Suspecting NSA interference, Microsoft is taking a leaf out of Google and Yahoo's books in efforts to prevent surveillance and wiretapping of its global datacenters.
Written by Zack Whittaker, Contributor
Screen Shot 2013-11-27 at 08.17.42
Meet MUSCULAR, an NSA program that can tap the links between Google (shown) and Yahoo datacenters.
Image via The Washington Post

Microsoft is looking to follow its global cloud partners, Google and Yahoo, in encrypting the traffic flowing between its worldwide datacenter locations, fearing the U.S. government's ability to tap into customer data.

Suspicions at the software turned devices and services giant heightened in October when former U.S. government contractor Edward Snowden revealed that the National Security Agency was "tapping" into the private fiber cables connecting the two Internet giant's datacenters.

Microsoft was not directly implicated in the documents, but the Redmond, Wash.-based company and other technology giants are scrambling to figure out if they are at risk, or have been subject to broad wiretapping.
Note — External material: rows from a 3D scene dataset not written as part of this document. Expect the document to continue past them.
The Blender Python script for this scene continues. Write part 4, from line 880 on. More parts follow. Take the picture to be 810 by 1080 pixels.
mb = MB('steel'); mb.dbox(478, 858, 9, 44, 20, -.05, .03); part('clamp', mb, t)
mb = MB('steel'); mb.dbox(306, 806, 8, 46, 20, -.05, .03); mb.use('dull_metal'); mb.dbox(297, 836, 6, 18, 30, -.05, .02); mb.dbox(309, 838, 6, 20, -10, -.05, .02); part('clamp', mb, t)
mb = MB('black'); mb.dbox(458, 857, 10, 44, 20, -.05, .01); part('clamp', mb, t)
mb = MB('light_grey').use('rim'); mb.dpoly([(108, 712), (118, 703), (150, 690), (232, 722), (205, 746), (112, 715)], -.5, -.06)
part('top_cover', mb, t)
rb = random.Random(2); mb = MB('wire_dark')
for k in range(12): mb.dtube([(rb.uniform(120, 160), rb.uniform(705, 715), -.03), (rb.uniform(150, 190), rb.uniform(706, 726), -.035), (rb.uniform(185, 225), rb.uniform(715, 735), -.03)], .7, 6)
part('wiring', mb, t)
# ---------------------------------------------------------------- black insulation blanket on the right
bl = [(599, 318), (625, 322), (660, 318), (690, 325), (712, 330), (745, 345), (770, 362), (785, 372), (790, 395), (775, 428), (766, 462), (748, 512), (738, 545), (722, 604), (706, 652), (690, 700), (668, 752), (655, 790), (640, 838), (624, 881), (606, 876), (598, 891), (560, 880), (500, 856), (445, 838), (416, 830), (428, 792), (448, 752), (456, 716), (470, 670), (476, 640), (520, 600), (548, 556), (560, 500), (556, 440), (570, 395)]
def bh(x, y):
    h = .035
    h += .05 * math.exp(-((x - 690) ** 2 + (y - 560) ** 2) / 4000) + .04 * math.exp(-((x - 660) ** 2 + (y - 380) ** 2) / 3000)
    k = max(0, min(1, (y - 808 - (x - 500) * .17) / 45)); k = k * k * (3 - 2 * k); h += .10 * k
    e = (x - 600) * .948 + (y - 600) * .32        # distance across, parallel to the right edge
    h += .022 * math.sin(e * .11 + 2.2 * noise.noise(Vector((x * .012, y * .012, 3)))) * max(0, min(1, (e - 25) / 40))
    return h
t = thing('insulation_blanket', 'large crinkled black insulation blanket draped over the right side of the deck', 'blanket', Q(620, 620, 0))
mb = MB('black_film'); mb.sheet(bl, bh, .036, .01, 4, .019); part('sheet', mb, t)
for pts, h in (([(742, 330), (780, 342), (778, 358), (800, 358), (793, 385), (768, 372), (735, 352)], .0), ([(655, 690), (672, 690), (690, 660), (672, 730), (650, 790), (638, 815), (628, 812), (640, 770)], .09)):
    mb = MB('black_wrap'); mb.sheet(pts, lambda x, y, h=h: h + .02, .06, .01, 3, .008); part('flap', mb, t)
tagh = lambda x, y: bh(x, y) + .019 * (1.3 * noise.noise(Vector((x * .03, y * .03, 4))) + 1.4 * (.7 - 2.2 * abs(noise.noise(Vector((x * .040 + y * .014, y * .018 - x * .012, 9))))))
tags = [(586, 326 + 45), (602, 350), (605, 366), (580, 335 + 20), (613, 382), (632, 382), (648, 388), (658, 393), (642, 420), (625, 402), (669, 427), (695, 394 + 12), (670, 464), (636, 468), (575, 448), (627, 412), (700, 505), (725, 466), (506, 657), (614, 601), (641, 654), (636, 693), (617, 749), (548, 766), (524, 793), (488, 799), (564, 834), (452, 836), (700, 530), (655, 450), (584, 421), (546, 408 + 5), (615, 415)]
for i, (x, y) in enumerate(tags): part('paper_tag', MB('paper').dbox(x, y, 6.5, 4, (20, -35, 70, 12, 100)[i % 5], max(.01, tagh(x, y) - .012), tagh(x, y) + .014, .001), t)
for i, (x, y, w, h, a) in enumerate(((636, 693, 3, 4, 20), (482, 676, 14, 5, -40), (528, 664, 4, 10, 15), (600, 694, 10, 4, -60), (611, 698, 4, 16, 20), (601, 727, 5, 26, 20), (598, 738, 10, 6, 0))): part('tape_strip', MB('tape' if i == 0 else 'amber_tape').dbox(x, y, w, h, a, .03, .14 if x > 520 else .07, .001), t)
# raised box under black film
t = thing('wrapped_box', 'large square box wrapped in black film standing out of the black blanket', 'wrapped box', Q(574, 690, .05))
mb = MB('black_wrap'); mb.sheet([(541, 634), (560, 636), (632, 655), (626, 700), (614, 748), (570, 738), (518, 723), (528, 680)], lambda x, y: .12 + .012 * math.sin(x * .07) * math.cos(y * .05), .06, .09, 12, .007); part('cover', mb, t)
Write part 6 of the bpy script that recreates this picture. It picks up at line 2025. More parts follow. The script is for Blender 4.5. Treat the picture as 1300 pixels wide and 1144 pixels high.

According to The Washington Post, top Microsoft brass are meeting this week to decide what encryption should be deployed and how quickly. 

Dubbed "Muscular," the NSA works in conjunction with its British counterparts at GCHQ to intercept the cables between the two Internet giants' datacenters around the world.

Though Google and other companies spend vast amounts on leasing fiber optic cables from companies in order to keep their data off the "public" Internet, the NSA and GCHQ still reportedly tap these cables at major Internet hubs around the world, including in the U.K.

After the news broke, Google began encrypting datacenter traffic, which should by all accounts at least mitigate some of the NSA's attempts to acquire vast amounts of customer data.

Yahoo subsequently said it would introduce encryption to all of its products by the end of the first quarter of 2014. Chief executive Marissa Mayer Mayer said the company would also encrypt all data between Yahoo datacenters.